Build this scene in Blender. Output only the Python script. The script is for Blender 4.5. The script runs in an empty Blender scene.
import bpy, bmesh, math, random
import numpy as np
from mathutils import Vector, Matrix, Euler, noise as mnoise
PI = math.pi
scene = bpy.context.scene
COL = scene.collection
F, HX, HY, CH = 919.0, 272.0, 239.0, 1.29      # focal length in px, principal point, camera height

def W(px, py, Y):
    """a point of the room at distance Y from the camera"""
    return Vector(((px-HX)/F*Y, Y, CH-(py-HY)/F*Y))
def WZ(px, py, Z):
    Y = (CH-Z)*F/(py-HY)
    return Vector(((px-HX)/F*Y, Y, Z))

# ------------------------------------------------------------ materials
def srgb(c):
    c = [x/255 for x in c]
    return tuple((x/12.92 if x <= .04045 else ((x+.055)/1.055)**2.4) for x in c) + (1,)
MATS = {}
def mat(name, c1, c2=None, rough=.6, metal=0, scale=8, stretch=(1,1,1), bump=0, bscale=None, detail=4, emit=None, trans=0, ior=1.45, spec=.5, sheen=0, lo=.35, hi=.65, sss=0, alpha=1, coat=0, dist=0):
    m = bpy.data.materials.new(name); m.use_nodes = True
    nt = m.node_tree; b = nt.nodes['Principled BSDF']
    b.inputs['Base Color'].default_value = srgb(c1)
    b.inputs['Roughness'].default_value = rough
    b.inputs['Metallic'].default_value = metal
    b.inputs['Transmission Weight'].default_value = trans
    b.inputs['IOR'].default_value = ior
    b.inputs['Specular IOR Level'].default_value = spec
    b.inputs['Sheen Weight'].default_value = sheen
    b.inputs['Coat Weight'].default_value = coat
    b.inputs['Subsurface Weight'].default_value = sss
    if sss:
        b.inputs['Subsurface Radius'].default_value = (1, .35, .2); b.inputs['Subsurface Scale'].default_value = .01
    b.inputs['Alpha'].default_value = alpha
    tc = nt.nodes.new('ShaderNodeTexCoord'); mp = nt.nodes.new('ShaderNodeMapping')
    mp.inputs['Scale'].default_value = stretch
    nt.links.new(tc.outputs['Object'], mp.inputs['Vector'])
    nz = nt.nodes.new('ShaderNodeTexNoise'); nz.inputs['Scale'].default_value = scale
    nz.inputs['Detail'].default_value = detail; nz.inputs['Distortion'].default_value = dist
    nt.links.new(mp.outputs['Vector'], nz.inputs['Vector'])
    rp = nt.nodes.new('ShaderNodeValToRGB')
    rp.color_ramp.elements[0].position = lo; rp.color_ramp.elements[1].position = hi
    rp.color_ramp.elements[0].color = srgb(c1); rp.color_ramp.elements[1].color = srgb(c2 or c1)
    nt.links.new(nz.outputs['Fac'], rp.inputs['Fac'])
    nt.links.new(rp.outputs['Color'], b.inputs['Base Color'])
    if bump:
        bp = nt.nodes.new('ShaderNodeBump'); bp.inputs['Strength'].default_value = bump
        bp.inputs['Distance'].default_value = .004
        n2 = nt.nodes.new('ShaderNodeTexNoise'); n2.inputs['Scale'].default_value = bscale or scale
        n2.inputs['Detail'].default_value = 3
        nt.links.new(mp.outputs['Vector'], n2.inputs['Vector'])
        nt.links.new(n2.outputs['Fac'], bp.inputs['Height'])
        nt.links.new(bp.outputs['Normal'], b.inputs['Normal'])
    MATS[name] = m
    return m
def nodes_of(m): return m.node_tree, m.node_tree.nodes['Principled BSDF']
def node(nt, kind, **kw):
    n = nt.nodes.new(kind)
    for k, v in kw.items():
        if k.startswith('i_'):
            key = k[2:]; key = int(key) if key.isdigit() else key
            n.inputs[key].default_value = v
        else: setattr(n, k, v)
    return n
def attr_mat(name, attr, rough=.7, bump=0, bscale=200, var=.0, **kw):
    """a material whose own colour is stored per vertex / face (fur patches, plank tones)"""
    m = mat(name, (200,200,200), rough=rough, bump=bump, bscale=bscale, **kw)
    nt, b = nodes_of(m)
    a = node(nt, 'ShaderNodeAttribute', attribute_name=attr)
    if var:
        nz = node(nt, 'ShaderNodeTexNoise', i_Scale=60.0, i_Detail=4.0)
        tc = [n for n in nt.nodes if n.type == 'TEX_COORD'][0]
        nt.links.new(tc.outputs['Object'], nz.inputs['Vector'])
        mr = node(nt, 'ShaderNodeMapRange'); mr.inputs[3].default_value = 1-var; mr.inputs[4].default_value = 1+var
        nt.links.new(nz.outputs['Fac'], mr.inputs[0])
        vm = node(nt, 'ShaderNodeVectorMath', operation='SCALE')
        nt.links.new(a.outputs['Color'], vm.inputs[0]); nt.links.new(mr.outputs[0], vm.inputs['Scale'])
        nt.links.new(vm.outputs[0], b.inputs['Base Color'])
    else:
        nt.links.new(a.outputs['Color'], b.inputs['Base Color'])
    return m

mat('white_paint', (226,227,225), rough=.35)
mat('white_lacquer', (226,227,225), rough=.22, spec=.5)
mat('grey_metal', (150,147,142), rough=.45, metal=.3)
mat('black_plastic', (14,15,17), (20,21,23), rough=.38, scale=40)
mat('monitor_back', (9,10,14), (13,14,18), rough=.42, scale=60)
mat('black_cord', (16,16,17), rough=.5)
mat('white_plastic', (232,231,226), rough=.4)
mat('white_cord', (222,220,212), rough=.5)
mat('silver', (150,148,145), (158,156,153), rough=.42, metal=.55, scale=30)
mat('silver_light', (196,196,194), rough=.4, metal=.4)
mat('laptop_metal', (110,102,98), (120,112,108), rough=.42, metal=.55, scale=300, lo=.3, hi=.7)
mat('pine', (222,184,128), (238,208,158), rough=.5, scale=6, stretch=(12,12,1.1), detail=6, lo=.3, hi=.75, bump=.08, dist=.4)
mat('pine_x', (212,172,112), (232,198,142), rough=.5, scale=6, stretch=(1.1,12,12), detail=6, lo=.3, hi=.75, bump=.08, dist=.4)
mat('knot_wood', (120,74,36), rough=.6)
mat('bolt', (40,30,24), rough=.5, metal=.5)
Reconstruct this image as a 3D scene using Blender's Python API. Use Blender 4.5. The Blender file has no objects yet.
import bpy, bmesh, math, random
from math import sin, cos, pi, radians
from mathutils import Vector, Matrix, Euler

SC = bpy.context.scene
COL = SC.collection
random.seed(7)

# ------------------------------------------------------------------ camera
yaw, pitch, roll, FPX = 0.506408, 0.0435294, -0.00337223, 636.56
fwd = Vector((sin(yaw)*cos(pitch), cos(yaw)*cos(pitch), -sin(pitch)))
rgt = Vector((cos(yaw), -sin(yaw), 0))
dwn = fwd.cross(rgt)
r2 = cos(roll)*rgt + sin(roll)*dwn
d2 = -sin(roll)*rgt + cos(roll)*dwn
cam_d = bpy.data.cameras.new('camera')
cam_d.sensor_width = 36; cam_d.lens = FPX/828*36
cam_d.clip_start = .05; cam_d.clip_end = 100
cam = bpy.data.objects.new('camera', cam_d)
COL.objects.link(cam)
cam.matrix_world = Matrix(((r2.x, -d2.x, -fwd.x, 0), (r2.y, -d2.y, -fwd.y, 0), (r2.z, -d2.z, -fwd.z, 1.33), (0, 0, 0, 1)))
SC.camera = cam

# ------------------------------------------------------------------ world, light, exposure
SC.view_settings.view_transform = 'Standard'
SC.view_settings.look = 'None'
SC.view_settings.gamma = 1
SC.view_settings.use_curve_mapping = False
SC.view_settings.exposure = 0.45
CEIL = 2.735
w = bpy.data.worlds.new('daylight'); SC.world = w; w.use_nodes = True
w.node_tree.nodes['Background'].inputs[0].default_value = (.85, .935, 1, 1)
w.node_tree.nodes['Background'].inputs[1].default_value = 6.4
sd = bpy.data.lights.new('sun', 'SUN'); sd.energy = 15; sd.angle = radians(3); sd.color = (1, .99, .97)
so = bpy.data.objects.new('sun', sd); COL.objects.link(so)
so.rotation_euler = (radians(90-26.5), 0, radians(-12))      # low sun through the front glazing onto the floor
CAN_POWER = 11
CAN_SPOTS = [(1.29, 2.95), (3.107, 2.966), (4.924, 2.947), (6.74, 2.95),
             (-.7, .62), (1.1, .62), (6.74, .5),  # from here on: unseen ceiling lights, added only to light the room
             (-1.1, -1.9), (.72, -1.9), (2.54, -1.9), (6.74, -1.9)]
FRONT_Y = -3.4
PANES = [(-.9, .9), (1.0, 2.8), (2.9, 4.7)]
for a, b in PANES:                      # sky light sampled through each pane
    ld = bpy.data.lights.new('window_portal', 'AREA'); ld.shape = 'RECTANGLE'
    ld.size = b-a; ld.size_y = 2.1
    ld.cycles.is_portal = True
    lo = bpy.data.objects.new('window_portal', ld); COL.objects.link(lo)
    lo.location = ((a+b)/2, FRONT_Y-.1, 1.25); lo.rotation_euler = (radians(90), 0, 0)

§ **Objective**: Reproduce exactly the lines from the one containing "Reconstruct this image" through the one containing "SC.camera = cam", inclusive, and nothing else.

§ **Task solution**:
Reconstruct this image as a 3D scene using Blender's Python API. Use Blender 4.5. The Blender file has no objects yet.
import bpy, bmesh, math, random
from math import sin, cos, pi, radians
from mathutils import Vector, Matrix, Euler

SC = bpy.context.scene
COL = SC.collection
random.seed(7)

# ------------------------------------------------------------------ camera
yaw, pitch, roll, FPX = 0.506408, 0.0435294, -0.00337223, 636.56
fwd = Vector((sin(yaw)*cos(pitch), cos(yaw)*cos(pitch), -sin(pitch)))
rgt = Vector((cos(yaw), -sin(yaw), 0))
dwn = fwd.cross(rgt)
r2 = cos(roll)*rgt + sin(roll)*dwn
d2 = -sin(roll)*rgt + cos(roll)*dwn
cam_d = bpy.data.cameras.new('camera')
cam_d.sensor_width = 36; cam_d.lens = FPX/828*36
cam_d.clip_start = .05; cam_d.clip_end = 100
cam = bpy.data.objects.new('camera', cam_d)
COL.objects.link(cam)
cam.matrix_world = Matrix(((r2.x, -d2.x, -fwd.x, 0), (r2.y, -d2.y, -fwd.y, 0), (r2.z, -d2.z, -fwd.z, 1.33), (0, 0, 0, 1)))
SC.camera = cam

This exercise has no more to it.